A sport's spiritual home says a lot about it, explains its temperament, the entire vibe of the game. Springfield, Massachusetts, the home of James Naismith's basketball was a hub of the industrial revolution, a place where the first ever gas powered automobile was invented and offered for sale. Baller enough to be the home of Rolls Royce in North America. A fitting home for an inventive and powerfully urban game.
Canton, Ohio, where the Pro Football Hall of Fame broke ground at an old car dealership, is as gritty as the men who made football in America. Football is a miserable game, full of breaking bones, blood, and perpetual pain. What better spiritual homeland than Canton, a place Forbes Magazine called one of the most miserable cities in America?
For mixed martial arts, Las Vegas is the anchorage of spirit as Henry James put it. The glitz and glitter of the strip whitewash a multitude of sins. The lions and sharks, the dancing girls, the giant fountains spewing water in tune to the amazement of Iowans out for a good time - they all mask the truth about Las Vegas. While you are distracted by the bright lights, they are reaching into your pocket and taking everything they can. No one can claim to be unaware. The government makes the casinos tell tourists exactly how they are going to be fleeced, even making them explain the odds. But some people, well, they want to believe.
Yesterday Dana White told the world that Zuffa had purchased their top competitor, Strikeforce. He claimed to Ariel Helwani that the motivation, however, wasn't to remove a fast growing rival:
"As we continue to grow and expand into all these other countries...we need more fights. We need more fights, more fights, and let's face the facts...as we continue to go into these other countries, as we continue to grow and expand the business - I've been saying this for a year and a half. We need more fighters."
Yahoo's Kevin Iole got the same spiel:
White said the UFC needed the fighters, which was Zuffa’s impetus for the deal. He said it plans to increase the number of shows it runs and said it’s conceivable it could, down the road, have more than one show running in different countries on the same night.
While both men dutifully wrote down what the Zuffa President said, the kind of stenography that is the backbone of modern journalism, the recent past calls that conclusion, that bizarre spin, into question.
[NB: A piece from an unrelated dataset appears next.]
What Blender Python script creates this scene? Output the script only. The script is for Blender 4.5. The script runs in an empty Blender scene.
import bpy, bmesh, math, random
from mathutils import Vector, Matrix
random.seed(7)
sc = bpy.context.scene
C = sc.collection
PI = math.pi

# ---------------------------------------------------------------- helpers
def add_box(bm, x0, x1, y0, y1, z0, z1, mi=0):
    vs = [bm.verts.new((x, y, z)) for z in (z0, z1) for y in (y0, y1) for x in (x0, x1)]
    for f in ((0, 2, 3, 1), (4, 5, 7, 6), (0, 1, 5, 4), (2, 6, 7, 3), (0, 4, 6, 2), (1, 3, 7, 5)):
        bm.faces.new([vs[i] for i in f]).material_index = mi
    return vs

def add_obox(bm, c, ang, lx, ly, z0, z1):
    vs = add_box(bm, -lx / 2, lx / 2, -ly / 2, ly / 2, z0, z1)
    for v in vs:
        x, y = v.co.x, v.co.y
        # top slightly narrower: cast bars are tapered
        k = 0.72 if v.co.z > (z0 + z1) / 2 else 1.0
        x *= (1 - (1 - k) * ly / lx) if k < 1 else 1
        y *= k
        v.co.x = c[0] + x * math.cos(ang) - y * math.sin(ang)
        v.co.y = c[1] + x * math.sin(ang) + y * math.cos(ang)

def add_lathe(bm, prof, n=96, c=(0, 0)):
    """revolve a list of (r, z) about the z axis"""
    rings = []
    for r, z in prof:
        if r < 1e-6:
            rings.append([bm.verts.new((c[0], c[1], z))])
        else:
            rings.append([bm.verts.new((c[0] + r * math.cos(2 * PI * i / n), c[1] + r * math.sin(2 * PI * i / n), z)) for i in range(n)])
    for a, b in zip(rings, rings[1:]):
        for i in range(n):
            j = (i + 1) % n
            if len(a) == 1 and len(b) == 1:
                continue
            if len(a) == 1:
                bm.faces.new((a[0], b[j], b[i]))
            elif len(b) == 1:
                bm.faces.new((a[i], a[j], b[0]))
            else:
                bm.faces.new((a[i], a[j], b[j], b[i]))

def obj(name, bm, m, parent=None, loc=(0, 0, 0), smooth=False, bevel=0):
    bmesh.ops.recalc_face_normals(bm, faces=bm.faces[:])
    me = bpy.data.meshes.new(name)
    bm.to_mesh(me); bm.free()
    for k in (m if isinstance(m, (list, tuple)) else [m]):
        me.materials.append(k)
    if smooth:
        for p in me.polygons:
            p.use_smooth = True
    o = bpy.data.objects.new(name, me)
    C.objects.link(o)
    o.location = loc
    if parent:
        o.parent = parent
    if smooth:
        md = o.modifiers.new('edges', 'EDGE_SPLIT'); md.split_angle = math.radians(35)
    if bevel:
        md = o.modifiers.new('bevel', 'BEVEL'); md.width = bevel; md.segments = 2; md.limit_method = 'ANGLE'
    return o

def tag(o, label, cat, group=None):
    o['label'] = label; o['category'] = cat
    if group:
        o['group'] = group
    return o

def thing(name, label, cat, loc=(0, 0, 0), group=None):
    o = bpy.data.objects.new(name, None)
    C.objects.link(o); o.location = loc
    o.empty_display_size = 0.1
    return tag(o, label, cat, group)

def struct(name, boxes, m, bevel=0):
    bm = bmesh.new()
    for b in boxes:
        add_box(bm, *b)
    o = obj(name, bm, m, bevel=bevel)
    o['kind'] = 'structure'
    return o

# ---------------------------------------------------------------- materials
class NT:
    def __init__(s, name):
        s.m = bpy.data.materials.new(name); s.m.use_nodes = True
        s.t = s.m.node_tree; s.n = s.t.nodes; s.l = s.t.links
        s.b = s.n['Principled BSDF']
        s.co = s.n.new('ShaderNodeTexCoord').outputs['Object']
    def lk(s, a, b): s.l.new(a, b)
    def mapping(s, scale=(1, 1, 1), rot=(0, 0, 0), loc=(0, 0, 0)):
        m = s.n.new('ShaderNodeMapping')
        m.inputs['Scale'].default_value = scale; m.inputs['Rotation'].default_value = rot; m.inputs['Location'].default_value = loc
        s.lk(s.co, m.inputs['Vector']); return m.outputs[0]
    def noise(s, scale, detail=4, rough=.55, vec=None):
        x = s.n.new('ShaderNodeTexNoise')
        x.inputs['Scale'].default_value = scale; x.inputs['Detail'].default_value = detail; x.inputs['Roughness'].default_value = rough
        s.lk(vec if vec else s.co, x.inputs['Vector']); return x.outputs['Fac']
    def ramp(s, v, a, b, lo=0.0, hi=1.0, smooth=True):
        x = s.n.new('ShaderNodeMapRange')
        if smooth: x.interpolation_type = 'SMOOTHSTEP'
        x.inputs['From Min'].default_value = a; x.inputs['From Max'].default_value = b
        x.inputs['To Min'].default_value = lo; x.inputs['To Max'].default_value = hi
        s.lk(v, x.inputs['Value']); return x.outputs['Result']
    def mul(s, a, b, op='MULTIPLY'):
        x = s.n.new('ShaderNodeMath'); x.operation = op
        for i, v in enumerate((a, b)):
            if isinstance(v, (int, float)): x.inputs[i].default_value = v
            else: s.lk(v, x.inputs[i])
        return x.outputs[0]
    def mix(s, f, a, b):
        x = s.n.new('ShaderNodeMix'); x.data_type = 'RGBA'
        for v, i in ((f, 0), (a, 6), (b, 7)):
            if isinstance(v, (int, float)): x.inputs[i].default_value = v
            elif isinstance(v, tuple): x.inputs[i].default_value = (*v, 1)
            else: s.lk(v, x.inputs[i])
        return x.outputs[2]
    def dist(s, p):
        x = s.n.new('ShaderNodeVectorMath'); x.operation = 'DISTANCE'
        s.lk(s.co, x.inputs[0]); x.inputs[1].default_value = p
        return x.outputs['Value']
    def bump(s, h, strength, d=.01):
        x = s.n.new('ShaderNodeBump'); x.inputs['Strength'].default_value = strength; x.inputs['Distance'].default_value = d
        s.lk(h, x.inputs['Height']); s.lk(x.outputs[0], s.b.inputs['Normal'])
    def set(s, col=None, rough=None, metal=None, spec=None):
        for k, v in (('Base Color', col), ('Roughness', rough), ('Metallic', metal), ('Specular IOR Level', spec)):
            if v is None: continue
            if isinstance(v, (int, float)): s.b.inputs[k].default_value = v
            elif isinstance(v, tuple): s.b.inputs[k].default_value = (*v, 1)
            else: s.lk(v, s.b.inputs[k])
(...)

The UFC, the promotion White claims made this deal because they needed fighters, has been marauding through their lighter weight divisions, cutting multiple fighters after each show.
The common consensus was that the UFC had too many fighters. At least that was last week's consensus. This week the MMA media has new marching orders. Truth is less important than a good story well told. These, as they say, are the times.
More on the curious nature of the announcement after the jump.
Star-divide
Dana White sits slumped in his chair, wearing a Mike Tyson t-shirt and answering the carefully crafted questions of Ariel Helwani from MMAFighting.com. Helwani, wearing a red flannel shirt, is there to help Dana get his message out. This is a press release in video form. On the coffee table sits E. Casey Lyndon, a videographer with allelbows.com. The site does some phenomenal work - but this video won't be on the reel. It's an awkward two shot that doesn't flatter either White or Helwani. It looks like something you might see on a cable access show or a small market local newscast, the kind of interview you get when a harried shooter didn't have a chance to set up his tripod before they got started.
For a sport so desperate to put its best foot forward, to prove it belongs in the same sentence with the titans of the industry like the NFL and the NBA, this is a curious choice. They say you dress for the job you want, not the job you have. The UFC wants to be a big player in the sports world. So why is it releasing major news on what is by most estimates only the fourth biggest website in the niche MMA genre?
Perception is reality. To a mainstream audience, major sports are covered by ESPN and in their local paper. They don't make big announcements on genre websites. And moves like this can damage their chances with an outlet like ESPN going forward. Sources say that officials with ESPN were furious that they weren't given this story. It would have been featured on SportsCenter, White front and center in a professional interview. Instead, we got the standard guerrilla style low budget MMA Fighting interview. Now some ESPN insiders are questioning the value of covering the UFC at all on their programming.
When I read Helwani's announcement on Twitter, I looked to UFC.com for answers. There was no story. Even now the only link on their official site connects directly to White's interview with the MMA Fighting team. It's certainly a very curious move for a company still seeking mainstream approval. It's not like White to yield control to anyone - lack of any UFC coverage of the event means he must feel he has control of the narrative with Helwani and MMA Fighting - a kind of control he'll never have with ESPN.